Crowdsourcing

Many applications require input that can hardly be provided automatically, since the task is too complex for computers, but rather trivial for human beings. At the same time, the scale of these problems does not allow the task to be solved by dedicated experts; rather, the wisdom of the crowd is leveraged for data annotation, classification, or even data capturing. Managing the data that is provided by such crowdsourcing applications and guaranteeing a high degree of data quality (e.g., automatic disambiguation and integration into a coherent data set) is crucial.

 

Work at the DBIS group addresses the following applications:

  1. Citizens' Observatories: While various dedicated sensors for a broad range of environmental parameters exist, usually together with specialized applications for automated data analysis, there are still many environmental phenomena that cannot be easily captured.
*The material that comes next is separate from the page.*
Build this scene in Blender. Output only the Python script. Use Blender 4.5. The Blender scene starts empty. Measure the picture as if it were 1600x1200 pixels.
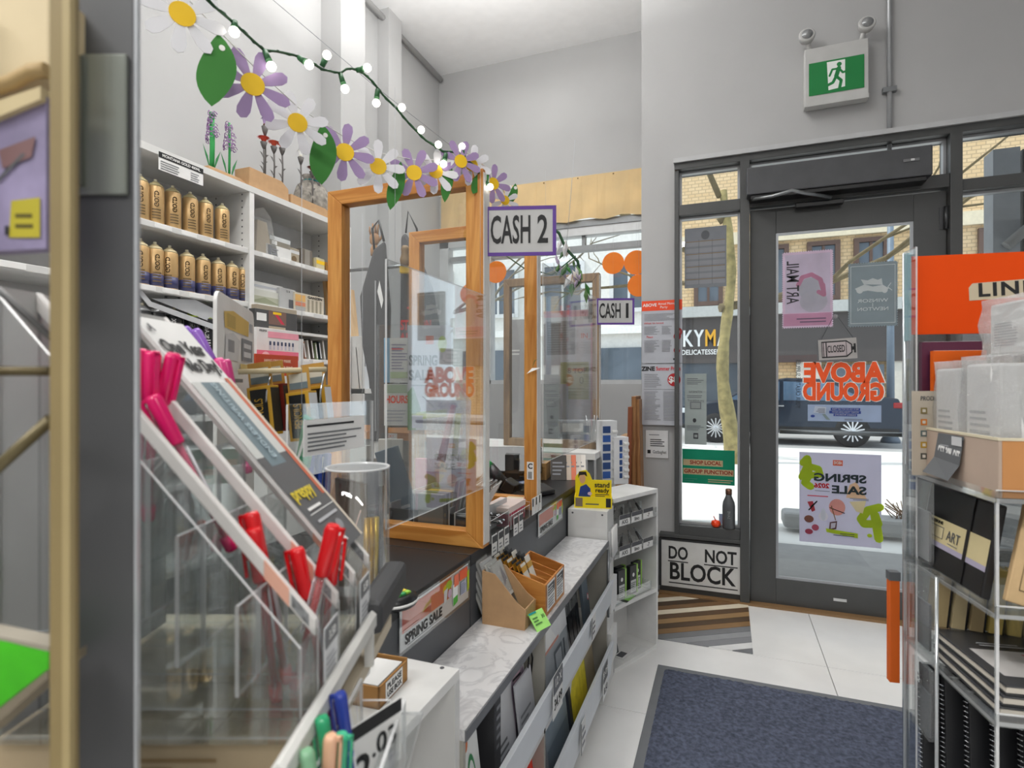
import bpy, bmesh, math, random
from mathutils import Vector, Matrix
random.seed(7)
sc = bpy.context.scene
COL = sc.collection
# ------------------------------------------------------------------ camera, sky, sun, lamps, exposure
EYE = 1.2                      # eye height of the photographer (m)
FPX = 870.0                    # focal length in pixels of a 1600 px wide frame
YAW = math.atan(335/870.0)     # the view turns this far left of the shop's long axis (+Y)
cd = bpy.data.cameras.new('camera'); cam = bpy.data.objects.new('camera', cd); COL.objects.link(cam)
cam.location = (0, 0, EYE); cam.rotation_euler = (math.pi/2, 0, YAW)
cd.sensor_width = 36; cd.lens = FPX/1600*36; cd.clip_start = .03; cd.clip_end = 200
cd.dof.use_dof = True; cd.dof.focus_distance = 2.3; cd.dof.aperture_fstop = 6.3
sc.camera = cam
w = bpy.data.worlds.new('sky'); sc.world = w; w.use_nodes = True
bg = w.node_tree.nodes['Background']; bg.inputs[0].default_value = (.80, .90, 1, 1); bg.inputs[1].default_value = 1.5
sd = bpy.data.lights.new('sun', 'SUN'); sd.energy = 3.2; sd.angle = .01; sd.color = (1, .95, .87)
so = bpy.data.objects.new('sun', sd); COL.objects.link(so); so.rotation_euler = Vector((.55, .16, -.82)).to_track_quat('-Z', 'Y').to_euler()
def ceiling_lamp(x, y, z, sx, sy, power):
    l = bpy.data.lights.new('ceiling_lamp', 'AREA'); l.shape = 'RECTANGLE'; l.size = sx; l.size_y = sy; l.energy = power; l.color = (1, .985, .96)
    o = bpy.data.objects.new('ceiling_lamp', l); COL.objects.link(o); o.location = (x, y, z)
for lx, ly, lz, sx, sy, pw in ((-.9, -1.2, 3.1, 1.6, .3, 58), (1.2, -1.0, 3.1, 1.6, .3, 40), (-1.2, .9, 3.9, .3, 1.8, 36), (-1.5, 3.4, 3.9, .3, 1.2, 13)):
    ceiling_lamp(lx, ly, lz, sx, sy, pw)
for ux, uy, up in ((-1.1, 1.9, 36), (-1.4, 2.5, 42)):       # unseen uplights, added only to brighten the ceiling
    l = bpy.data.lights.new('added_uplight', 'AREA'); l.shape = 'RECTANGLE'; l.size = .3; l.size_y = 1.2; l.energy = up; l.color = (1, .985, .96)
    o = bpy.data.objects.new('added_uplight', l); COL.objects.link(o); o.location = (ux, uy, 3.3); o.rotation_euler = (math.pi, 0, 0)
sc.view_settings.view_transform = 'Standard'; sc.view_settings.look = 'None'
sc.view_settings.gamma = 1; sc.view_settings.use_curve_mapping = False; sc.view_settings.exposure = -0.02
sc.cycles.transparent_max_bounces = 40; sc.cycles.max_bounces = 10; sc.cycles.transmission_bounces = 8
sc.cycles.sample_clamp_indirect = 4; sc.cycles.caustics_reflective = False; sc.cycles.caustics_refractive = False

# ------------------------------------------------------------------ measuring: a sight line meets a real plane
_c, _s = math.cos(YAW), math.sin(YAW)
def _ray(x, y):
    u = (x-800)/FPX; v = (600-y)/FPX
    return Vector((u*_c-_s, u*_s+_c, v))
def ax(x, y, X): q = _ray(x, y); return Vector((0, 0, EYE)) + q*(X/q.x)
def ay(x, y, Y): q = _ray(x, y); return Vector((0, 0, EYE)) + q*(Y/q.y)
def az(x, y, Z): q = _ray(x, y); return Vector((0, 0, EYE)) + q*((Z-EYE)/q.z)
def ad(x, y, d): return Vector((0, 0, EYE)) + _ray(x, y)*d

# ------------------------------------------------------------------ materials
def lin(h):
    h = h.lstrip('#'); o = []
    for i in (0, 2, 4):
        c = int(h[i:i+2], 16)/255
        o.append(c/12.92 if c <= .04045 else ((c+.055)/1.055)**2.4)
    return (*o, 1)
_M = {}
def mat(hexc, rough=.5, metal=0, var=.06, scale=12, bump=0, emit=0, spec=.5, stretch=None):
    key = (hexc, rough, metal, var, scale, bump, emit, spec, stretch)
    if key in _M: return _M[key]
    m = bpy.data.materials.new('finish_'+hexc.lstrip('#')); m.use_nodes = True
    nt = m.node_tree; b = nt.nodes['Principled BSDF']; c = lin(hexc)
    b.inputs['Roughness'].default_value = rough; b.inputs['Metallic'].default_value = metal; b.inputs['Specular IOR Level'].default_value = spec
    if emit: b.inputs['Emission Color'].default_value = c; b.inputs['Emission Strength'].default_value = emit
    tc = nt.nodes.new('ShaderNodeTexCoord'); n = nt.nodes.new('ShaderNodeTexNoise'); n.inputs['Scale'].default_value = scale; n.inputs['Detail'].default_value = 4
    if stretch:
        mp = nt.nodes.new('ShaderNodeMapping'); mp.inputs['Scale'].default_value = stretch
        nt.links.new(tc.outputs['Object'], mp.inputs[0]); nt.links.new(mp.outputs[0], n.inputs[0])
    else: nt.links.new(tc.outputs['Object'], n.inputs[0])
    r = nt.nodes.new('ShaderNodeValToRGB'); r.color_ramp.elements[0].position = .3; r.color_ramp.elements[1].position = .7
    r.color_ramp.elements[0].color = tuple(x*(1-var) for x in c[:3])+(1,); r.color_ramp.elements[1].color = tuple(min(1, x*(1+var)) for x in c[:3])+(1,)
    nt.links.new(n.outputs['Fac'], r.inputs[0]); nt.links.new(r.outputs[0], b.inputs['Base Color'])
    if bump:
        bp = nt.nodes.new('ShaderNodeBump'); bp.inputs['Strength'].default_value = bump; bp.inputs['Distance'].default_value = .01
        nt.links.new(n.outputs['Fac'], bp.inputs['Height']); nt.links.new(bp.outputs[0], b.inputs['Normal'])
    _M[key] = m; return m
def wood(hexa, hexb, axis=2, scale=9, rough=.45):
    key = ('wood', hexa, hexb, axis, scale)
    if key in _M: return _M[key]
    m = bpy.data.materials.new('wood_grain'); m.use_nodes = True; nt = m.node_tree; b = nt.nodes['Principled BSDF']; b.inputs['Roughness'].default_value = rough
    tc = nt.nodes.new('ShaderNodeTexCoord'); mp = nt.nodes.new('ShaderNodeMapping'); s = [scale*3]*3; s[axis] = scale*.25; mp.inputs['Scale'].default_value = s
    n = nt.nodes.new('ShaderNodeTexNoise'); n.inputs['Scale'].default_value = 1.6; n.inputs['Detail'].default_value = 5; n.inputs['Distortion'].default_value = 1.2
    r = nt.nodes.new('ShaderNodeValToRGB'); r.color_ramp.elements[0].position = .36; r.color_ramp.elements[1].position = .66
    r.color_ramp.elements[0].color = lin(hexa); r.color_ramp.elements[1].color = lin(hexb)
    nt.links.new(tc.outputs['Object'], mp.inputs[0]); nt.links.new(mp.outputs[0], n.inputs[0]); nt.links.new(n.outputs['Fac'], r.inputs[0]); nt.links.new(r.outputs[0], b.inputs['Base Color'])
    _M[key] = m; return m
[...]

An example is soil degradation and erosion. In other cases, even though sophisticated sensors exist, the sensor information can hardly be processed automatically, especially when is consists of or includes images, 3D models, etc. Examples are invasive alien species which can only be identified with the help of professional or lay taxonomists. In our work, we have devised a smartphone app (COSA: Citizens' Observatories Smartphone App) in collaboration with experts from the environmental sciences that supports the crowdsourcing of data capturing and/or data analysis in the environmental sciences.
     
  2. Crowdsourced event detection and annotation in videos: The wisdom of the crowd is used to create metadata annotations to videos. We have used the contribution of crowd workers to annotate sports videos (e.g., in a soccer video: which player is in possession of the ball, on which part of the filed, etc.). These annotations then allow to support novel retrieval applications, called SportSense.
     
  3. Querying crowdsourced multimedia data: Crowdsourcing multimedia content (e.g., images and videos of places of interest in tourist applications) leads to big but also heterogeneous collections. In our work, we aim at providing a large variety of query paradigms on top of crowdsourced and/or curated content, and support a range of different devices for accessing hese data.